◆ Given entries
◇ ◇ ◇ ◇ ◇ ◇ ◇

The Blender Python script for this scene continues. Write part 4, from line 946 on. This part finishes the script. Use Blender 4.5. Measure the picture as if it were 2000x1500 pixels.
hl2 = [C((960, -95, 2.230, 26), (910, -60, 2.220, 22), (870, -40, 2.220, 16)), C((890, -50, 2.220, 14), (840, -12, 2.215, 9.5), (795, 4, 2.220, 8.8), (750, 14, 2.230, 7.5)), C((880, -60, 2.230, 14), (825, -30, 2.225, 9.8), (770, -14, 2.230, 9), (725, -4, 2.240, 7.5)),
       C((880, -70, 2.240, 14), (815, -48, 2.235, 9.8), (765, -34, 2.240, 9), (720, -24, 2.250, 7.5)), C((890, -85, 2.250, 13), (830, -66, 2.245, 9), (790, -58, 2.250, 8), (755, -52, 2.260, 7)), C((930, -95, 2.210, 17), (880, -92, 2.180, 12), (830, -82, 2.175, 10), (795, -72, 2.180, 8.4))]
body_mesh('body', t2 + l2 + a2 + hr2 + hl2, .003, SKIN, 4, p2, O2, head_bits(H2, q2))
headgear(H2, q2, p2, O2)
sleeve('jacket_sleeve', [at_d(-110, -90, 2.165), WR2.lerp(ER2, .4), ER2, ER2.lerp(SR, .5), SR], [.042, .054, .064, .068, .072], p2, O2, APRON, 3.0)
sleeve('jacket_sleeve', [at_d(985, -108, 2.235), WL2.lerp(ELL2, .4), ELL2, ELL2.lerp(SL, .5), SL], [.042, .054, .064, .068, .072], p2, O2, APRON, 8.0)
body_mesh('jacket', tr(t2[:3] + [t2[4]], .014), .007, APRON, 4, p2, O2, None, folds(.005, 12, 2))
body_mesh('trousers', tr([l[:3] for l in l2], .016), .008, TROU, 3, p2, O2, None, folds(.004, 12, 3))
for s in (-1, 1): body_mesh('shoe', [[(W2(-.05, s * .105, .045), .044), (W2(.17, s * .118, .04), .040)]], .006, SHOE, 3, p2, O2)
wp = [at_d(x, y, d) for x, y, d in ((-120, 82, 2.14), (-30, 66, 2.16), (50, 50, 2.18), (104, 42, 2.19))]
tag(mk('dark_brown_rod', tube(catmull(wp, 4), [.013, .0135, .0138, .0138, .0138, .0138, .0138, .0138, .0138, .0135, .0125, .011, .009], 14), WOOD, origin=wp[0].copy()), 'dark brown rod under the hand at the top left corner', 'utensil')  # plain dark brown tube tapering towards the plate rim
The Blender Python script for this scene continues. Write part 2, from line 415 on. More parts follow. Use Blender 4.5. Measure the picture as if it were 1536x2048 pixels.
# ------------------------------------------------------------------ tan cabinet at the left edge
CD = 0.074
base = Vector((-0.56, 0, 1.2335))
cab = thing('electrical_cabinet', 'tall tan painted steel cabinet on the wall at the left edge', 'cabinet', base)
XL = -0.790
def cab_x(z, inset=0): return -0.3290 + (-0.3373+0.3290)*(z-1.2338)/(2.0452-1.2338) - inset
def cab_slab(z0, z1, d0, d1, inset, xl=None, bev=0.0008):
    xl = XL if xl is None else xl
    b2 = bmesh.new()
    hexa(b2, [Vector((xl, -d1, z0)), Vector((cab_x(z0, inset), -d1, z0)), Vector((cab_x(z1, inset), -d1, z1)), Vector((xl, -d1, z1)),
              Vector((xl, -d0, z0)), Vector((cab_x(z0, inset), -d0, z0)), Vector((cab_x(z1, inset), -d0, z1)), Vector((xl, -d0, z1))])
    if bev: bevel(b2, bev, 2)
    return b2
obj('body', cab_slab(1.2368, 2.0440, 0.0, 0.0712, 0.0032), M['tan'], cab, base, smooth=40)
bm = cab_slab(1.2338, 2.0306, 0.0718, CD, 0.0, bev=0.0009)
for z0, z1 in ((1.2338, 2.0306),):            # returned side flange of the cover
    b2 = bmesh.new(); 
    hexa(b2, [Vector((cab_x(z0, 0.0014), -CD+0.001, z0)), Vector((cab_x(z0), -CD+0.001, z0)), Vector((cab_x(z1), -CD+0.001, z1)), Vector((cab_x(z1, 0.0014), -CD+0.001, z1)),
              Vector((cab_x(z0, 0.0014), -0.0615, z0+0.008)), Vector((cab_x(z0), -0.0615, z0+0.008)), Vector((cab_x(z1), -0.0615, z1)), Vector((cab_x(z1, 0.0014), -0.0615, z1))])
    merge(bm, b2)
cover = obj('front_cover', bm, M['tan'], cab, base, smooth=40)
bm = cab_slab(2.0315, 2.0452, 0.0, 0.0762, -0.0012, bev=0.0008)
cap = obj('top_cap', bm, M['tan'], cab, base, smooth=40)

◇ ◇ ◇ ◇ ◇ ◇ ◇

Nothing may be left out: return each entry exactly as it reads.

The Blender Python script for this scene continues. Write part 4, from line 946 on. This part finishes the script. Use Blender 4.5. Measure the picture as if it were 2000x1500 pixels.
hl2 = [C((960, -95, 2.230, 26), (910, -60, 2.220, 22), (870, -40, 2.220, 16)), C((890, -50, 2.220, 14), (840, -12, 2.215, 9.5), (795, 4, 2.220, 8.8), (750, 14, 2.230, 7.5)), C((880, -60, 2.230, 14), (825, -30, 2.225, 9.8), (770, -14, 2.230, 9), (725, -4, 2.240, 7.5)),
       C((880, -70, 2.240, 14), (815, -48, 2.235, 9.8), (765, -34, 2.240, 9), (720, -24, 2.250, 7.5)), C((890, -85, 2.250, 13), (830, -66, 2.245, 9), (790, -58, 2.250, 8), (755, -52, 2.260, 7)), C((930, -95, 2.210, 17), (880, -92, 2.180, 12), (830, -82, 2.175, 10), (795, -72, 2.180, 8.4))]
body_mesh('body', t2 + l2 + a2 + hr2 + hl2, .003, SKIN, 4, p2, O2, head_bits(H2, q2))
headgear(H2, q2, p2, O2)
sleeve('jacket_sleeve', [at_d(-110, -90, 2.165), WR2.lerp(ER2, .4), ER2, ER2.lerp(SR, .5), SR], [.042, .054, .064, .068, .072], p2, O2, APRON, 3.0)
sleeve('jacket_sleeve', [at_d(985, -108, 2.235), WL2.lerp(ELL2, .4), ELL2, ELL2.lerp(SL, .5), SL], [.042, .054, .064, .068, .072], p2, O2, APRON, 8.0)
body_mesh('jacket', tr(t2[:3] + [t2[4]], .014), .007, APRON, 4, p2, O2, None, folds(.005, 12, 2))
body_mesh('trousers', tr([l[:3] for l in l2], .016), .008, TROU, 3, p2, O2, None, folds(.004, 12, 3))
for s in (-1, 1): body_mesh('shoe', [[(W2(-.05, s * .105, .045), .044), (W2(.17, s * .118, .04), .040)]], .006, SHOE, 3, p2, O2)
wp = [at_d(x, y, d) for x, y, d in ((-120, 82, 2.14), (-30, 66, 2.16), (50, 50, 2.18), (104, 42, 2.19))]
tag(mk('dark_brown_rod', tube(catmull(wp, 4), [.013, .0135, .0138, .0138, .0138, .0138, .0138, .0138, .0138, .0135, .0125, .011, .009], 14), WOOD, origin=wp[0].copy()), 'dark brown rod under the hand at the top left corner', 'utensil')  # plain dark brown tube tapering towards the plate rim
The Blender Python script for this scene continues. Write part 2, from line 415 on. More parts follow. Use Blender 4.5. Measure the picture as if it were 1536x2048 pixels.
# ------------------------------------------------------------------ tan cabinet at the left edge
CD = 0.074
base = Vector((-0.56, 0, 1.2335))
cab = thing('electrical_cabinet', 'tall tan painted steel cabinet on the wall at the left edge', 'cabinet', base)
XL = -0.790
def cab_x(z, inset=0): return -0.3290 + (-0.3373+0.3290)*(z-1.2338)/(2.0452-1.2338) - inset
def cab_slab(z0, z1, d0, d1, inset, xl=None, bev=0.0008):
    xl = XL if xl is None else xl
    b2 = bmesh.new()
    hexa(b2, [Vector((xl, -d1, z0)), Vector((cab_x(z0, inset), -d1, z0)), Vector((cab_x(z1, inset), -d1, z1)), Vector((xl, -d1, z1)),
              Vector((xl, -d0, z0)), Vector((cab_x(z0, inset), -d0, z0)), Vector((cab_x(z1, inset), -d0, z1)), Vector((xl, -d0, z1))])
    if bev: bevel(b2, bev, 2)
    return b2
obj('body', cab_slab(1.2368, 2.0440, 0.0, 0.0712, 0.0032), M['tan'], cab, base, smooth=40)
bm = cab_slab(1.2338, 2.0306, 0.0718, CD, 0.0, bev=0.0009)
for z0, z1 in ((1.2338, 2.0306),):            # returned side flange of the cover
    b2 = bmesh.new(); 
    hexa(b2, [Vector((cab_x(z0, 0.0014), -CD+0.001, z0)), Vector((cab_x(z0), -CD+0.001, z0)), Vector((cab_x(z1), -CD+0.001, z1)), Vector((cab_x(z1, 0.0014), -CD+0.001, z1)),
              Vector((cab_x(z0, 0.0014), -0.0615, z0+0.008)), Vector((cab_x(z0), -0.0615, z0+0.008)), Vector((cab_x(z1), -0.0615, z1)), Vector((cab_x(z1, 0.0014), -0.0615, z1))])
    merge(bm, b2)
cover = obj('front_cover', bm, M['tan'], cab, base, smooth=40)
bm = cab_slab(2.0315, 2.0452, 0.0, 0.0762, -0.0012, bev=0.0008)
cap = obj('top_cap', bm, M['tan'], cab, base, smooth=40)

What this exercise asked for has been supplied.